The consequence of not designing for redundancy in the critical stability aids is that
Bradley Lake power will have to be reduced during such outages to ensure stability, or to
reduce the impact on the system if instability does occur. Alternatively, Bradley Lake
power level and Kenai export can remain at or close to the desired level at the risk of
instability for major disturbances.
There are backup measures that can be applied to support increased transfer during
outages of critical components. Two examples are increased Bradley runback, and
application of generator tripping. Both of these options can be readily implemented when
and if operations planning studies show they are beneficial (that is, the hardware and
controls that are outlined in this report can be easily expanded to implement these options).

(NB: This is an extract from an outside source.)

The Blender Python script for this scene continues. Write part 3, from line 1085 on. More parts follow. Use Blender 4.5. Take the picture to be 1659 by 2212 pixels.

The restrictions that must be applied to meet the normal criteria or a reduced criteria
during outage of critical components must be established in operating studies or "operations
planning" studies. These studies should consist of power flow and stability studies based
on the equipment and conditions that are expected for the future period for which the
studies are being conducted.
39
Power Technologies, Inc.
APPENDIX I
Load Models
To ensure accuracy, most of the simulations done in Phase II are based on a detailed
Kenai load model consisting of 30% small motors, 30% large motors, 5% discharge
lighting and 35% load varying with the 1.5 power of voltage. The reactive load includes a
saturable exciting current model set at 5% of the bus real power. Loss of one third of the
motors ( 10% small motors and 10% large motors is simulated in most cases in which there
is a widespread drop in voltage during a fault.